A Summary of how it all began

Ancient Britons and Romans

The earliest inhabitants of Denholm were prehistoric settlers, late stone or bronze age, some 2000-3000 years ago.


Last century (19th) skeletons were found near to where the present school is, these people would have lived by hunting, fishing and gathering.


Later during Roman occupation of the 1st and 2nd centuries, the native Britons lived in fortified dwellings on higher ground and remains of Iron age forts can still be seen today near to Denholm but there is no evidence of Roman occupation in Denholm itself.

Earliest Record of Denholm

The earliest surviving record of the village is found in the ragmans rolls signed by a certain Guy of Denum at Berwick in 1296.

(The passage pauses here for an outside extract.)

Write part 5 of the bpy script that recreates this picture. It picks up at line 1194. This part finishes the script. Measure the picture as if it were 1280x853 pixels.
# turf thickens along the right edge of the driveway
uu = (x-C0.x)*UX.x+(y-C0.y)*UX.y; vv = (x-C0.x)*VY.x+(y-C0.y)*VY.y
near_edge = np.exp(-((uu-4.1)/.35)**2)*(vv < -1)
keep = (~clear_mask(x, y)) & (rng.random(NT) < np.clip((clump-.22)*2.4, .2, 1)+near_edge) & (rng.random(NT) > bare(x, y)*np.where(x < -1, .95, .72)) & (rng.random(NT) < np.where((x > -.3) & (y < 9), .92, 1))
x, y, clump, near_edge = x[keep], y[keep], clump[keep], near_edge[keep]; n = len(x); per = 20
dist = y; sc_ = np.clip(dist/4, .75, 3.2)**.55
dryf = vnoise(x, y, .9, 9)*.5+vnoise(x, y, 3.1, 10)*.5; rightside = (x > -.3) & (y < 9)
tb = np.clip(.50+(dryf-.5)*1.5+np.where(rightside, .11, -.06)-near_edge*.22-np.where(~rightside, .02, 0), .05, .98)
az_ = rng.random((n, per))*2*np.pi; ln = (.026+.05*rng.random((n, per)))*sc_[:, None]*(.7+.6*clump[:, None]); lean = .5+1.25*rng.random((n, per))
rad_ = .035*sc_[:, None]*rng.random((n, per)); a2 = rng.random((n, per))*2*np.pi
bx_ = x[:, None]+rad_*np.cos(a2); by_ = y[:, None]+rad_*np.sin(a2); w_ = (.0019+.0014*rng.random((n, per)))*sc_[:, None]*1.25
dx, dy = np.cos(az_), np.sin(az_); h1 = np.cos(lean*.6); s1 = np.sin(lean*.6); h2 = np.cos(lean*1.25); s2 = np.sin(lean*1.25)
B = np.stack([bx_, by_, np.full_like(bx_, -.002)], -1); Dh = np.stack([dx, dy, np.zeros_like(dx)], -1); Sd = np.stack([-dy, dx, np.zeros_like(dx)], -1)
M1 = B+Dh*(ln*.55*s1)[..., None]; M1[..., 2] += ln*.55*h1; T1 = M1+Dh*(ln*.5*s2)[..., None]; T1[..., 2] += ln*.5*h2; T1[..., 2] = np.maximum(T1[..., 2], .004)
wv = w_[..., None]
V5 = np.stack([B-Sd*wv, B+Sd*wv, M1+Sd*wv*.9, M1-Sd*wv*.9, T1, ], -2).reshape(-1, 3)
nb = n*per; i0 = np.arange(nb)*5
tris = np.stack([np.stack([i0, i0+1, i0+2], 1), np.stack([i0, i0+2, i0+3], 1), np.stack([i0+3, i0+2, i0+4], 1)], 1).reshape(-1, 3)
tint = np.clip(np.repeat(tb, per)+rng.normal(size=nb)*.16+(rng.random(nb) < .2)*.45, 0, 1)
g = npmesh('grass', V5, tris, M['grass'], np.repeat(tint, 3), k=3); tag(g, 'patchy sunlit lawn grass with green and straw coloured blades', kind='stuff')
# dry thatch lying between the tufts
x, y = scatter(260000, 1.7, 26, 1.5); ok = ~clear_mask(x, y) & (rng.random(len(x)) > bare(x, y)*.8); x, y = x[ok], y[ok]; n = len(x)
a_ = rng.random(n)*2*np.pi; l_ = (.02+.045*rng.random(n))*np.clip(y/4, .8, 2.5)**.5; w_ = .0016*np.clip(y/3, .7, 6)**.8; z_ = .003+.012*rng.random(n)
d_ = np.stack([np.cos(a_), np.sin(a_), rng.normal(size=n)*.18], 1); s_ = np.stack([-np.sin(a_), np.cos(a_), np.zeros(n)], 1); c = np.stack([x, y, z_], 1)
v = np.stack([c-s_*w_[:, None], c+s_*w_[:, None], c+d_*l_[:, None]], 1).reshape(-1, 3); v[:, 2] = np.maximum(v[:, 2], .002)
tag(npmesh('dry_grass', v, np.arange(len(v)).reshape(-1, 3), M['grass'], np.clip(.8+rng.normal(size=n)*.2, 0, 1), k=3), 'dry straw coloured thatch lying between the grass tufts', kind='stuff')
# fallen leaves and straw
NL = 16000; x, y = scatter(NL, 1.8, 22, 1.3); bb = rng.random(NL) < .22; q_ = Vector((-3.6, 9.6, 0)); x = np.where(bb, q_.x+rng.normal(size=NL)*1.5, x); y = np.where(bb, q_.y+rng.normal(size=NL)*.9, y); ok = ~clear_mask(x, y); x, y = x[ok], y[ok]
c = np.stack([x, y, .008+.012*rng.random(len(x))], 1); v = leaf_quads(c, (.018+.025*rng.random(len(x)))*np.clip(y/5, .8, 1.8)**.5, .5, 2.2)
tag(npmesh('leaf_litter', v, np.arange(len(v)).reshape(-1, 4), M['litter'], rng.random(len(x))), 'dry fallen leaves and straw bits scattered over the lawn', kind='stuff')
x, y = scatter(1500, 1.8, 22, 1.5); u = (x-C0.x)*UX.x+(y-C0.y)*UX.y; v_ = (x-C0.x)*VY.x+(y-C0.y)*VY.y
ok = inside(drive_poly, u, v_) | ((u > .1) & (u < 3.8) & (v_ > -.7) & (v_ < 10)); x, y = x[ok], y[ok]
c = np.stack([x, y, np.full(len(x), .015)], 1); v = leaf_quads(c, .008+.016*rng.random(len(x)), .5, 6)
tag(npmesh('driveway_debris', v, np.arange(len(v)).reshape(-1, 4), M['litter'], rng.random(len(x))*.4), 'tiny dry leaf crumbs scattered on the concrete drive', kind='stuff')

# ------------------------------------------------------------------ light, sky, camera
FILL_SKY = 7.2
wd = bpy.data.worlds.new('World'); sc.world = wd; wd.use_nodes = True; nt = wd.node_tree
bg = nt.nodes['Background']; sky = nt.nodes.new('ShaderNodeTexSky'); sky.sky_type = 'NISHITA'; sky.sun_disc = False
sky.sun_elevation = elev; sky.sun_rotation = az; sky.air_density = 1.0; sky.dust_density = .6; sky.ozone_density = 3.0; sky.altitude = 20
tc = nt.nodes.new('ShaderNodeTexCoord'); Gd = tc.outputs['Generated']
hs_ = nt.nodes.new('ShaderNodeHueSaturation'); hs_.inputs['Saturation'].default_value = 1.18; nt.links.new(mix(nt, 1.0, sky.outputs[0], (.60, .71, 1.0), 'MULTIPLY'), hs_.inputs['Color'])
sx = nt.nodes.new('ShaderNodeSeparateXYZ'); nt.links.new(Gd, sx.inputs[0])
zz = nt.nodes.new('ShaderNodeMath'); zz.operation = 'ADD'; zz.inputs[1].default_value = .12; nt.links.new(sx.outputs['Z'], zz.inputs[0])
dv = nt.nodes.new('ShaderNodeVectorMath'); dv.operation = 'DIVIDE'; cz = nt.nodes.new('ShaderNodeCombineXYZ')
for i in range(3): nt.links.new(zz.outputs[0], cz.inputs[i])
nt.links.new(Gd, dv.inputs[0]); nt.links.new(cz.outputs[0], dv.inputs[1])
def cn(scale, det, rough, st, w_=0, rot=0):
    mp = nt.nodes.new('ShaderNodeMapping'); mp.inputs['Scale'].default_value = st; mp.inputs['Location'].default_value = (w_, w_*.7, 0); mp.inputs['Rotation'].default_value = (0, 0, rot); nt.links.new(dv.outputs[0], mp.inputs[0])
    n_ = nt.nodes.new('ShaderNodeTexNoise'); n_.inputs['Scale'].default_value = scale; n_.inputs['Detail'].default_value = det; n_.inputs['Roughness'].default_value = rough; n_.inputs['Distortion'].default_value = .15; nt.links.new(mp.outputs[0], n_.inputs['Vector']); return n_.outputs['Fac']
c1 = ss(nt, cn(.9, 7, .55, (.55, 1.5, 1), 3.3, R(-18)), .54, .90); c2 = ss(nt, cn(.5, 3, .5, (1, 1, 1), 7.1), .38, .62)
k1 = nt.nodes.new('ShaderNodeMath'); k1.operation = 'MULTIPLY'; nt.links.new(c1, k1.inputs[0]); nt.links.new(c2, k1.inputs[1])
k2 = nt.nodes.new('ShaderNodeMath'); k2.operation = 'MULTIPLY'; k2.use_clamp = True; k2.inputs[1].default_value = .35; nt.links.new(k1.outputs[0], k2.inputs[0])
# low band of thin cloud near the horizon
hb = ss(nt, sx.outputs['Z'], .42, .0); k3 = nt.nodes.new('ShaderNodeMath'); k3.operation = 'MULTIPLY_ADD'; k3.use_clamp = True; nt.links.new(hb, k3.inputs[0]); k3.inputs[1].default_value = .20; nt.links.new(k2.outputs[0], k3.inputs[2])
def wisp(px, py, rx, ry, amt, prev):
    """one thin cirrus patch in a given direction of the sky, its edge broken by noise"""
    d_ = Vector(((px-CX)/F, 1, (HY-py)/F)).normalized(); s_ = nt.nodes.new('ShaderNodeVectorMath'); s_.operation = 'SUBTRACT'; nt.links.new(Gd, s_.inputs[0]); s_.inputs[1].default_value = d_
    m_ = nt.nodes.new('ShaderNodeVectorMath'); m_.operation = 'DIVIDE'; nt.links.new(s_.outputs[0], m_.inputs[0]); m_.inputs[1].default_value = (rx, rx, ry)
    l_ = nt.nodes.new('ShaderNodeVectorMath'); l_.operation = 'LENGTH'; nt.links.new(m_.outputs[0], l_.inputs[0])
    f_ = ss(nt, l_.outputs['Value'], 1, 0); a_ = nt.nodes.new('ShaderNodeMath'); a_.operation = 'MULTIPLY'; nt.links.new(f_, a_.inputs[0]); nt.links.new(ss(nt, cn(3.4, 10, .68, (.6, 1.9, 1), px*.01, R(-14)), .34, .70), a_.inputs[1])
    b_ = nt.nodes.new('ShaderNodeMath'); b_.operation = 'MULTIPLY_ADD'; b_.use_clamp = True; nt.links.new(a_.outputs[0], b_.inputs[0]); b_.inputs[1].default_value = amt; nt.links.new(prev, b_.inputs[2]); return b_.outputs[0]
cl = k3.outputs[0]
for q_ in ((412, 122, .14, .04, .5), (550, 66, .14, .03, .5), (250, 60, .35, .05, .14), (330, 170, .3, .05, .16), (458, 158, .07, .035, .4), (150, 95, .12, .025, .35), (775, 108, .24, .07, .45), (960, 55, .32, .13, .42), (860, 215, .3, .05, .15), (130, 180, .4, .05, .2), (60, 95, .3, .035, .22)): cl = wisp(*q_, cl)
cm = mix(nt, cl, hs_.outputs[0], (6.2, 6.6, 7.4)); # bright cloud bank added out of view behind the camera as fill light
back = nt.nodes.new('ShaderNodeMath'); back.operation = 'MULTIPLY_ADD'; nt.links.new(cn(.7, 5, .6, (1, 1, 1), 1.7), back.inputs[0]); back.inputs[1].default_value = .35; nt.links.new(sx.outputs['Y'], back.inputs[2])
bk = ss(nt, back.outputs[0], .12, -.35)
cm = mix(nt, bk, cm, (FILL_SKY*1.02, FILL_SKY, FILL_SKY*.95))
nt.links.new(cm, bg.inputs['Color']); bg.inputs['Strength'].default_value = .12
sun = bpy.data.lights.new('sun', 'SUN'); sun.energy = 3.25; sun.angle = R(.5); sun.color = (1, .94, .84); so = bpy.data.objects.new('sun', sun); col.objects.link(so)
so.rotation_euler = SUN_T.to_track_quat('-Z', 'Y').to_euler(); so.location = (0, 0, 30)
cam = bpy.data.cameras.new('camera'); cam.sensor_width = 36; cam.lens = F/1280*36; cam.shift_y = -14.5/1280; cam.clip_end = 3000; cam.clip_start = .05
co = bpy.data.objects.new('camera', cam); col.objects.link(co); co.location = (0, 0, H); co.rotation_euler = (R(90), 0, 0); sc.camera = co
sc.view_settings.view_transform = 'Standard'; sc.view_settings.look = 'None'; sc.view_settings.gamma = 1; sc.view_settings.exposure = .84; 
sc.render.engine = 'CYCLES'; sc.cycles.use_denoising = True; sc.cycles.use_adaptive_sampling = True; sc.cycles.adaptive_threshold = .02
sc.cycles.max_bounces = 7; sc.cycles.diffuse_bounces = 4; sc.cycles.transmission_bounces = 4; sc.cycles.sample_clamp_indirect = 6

In this document many Scottish lords swore fealty (faithful adherence) to Edward 1st of England after his campaign north of the Border.

The Anglo Saxon Settlement

By the end of the 4th century the Romans had seen enough and were off.


The Angles and Saxons were invading from the south and it was from this era that we got our name Denholm:- "holm" (flat river meadow) by the "den" "dene" or "dean" (narrow wooded valley) thus the settlement was at the point where the narrow glen of the Dean Burn met the flat meadows of the Teviot valley.

16th Century Border Raids

The village suffered its share of feuds and raids which devastated the Borders before the union of the crowns in 1603. In


1524 lord Dacre boasted that he had harried the whole of the Border lands and left not a single habitable place. In 1533-35 Denholm and Cavers were burnt by Lord Dacre and Sir Kerstial Dacre.

The Feuing of the Village in the 17th Century

In 1664 Sir Archibald Douglas feud 8 3/4 acres of land for houses and gardens. That is to say he granted a perpetual lease at a fixed rent. This land lay in plots around the green. More was feud in the 18th century down the Canongate.


Denholm is now a Conservation Area listed as "a planned village" as opposed to the traditional unplanned or organic form of village usually found in Roxburghshire.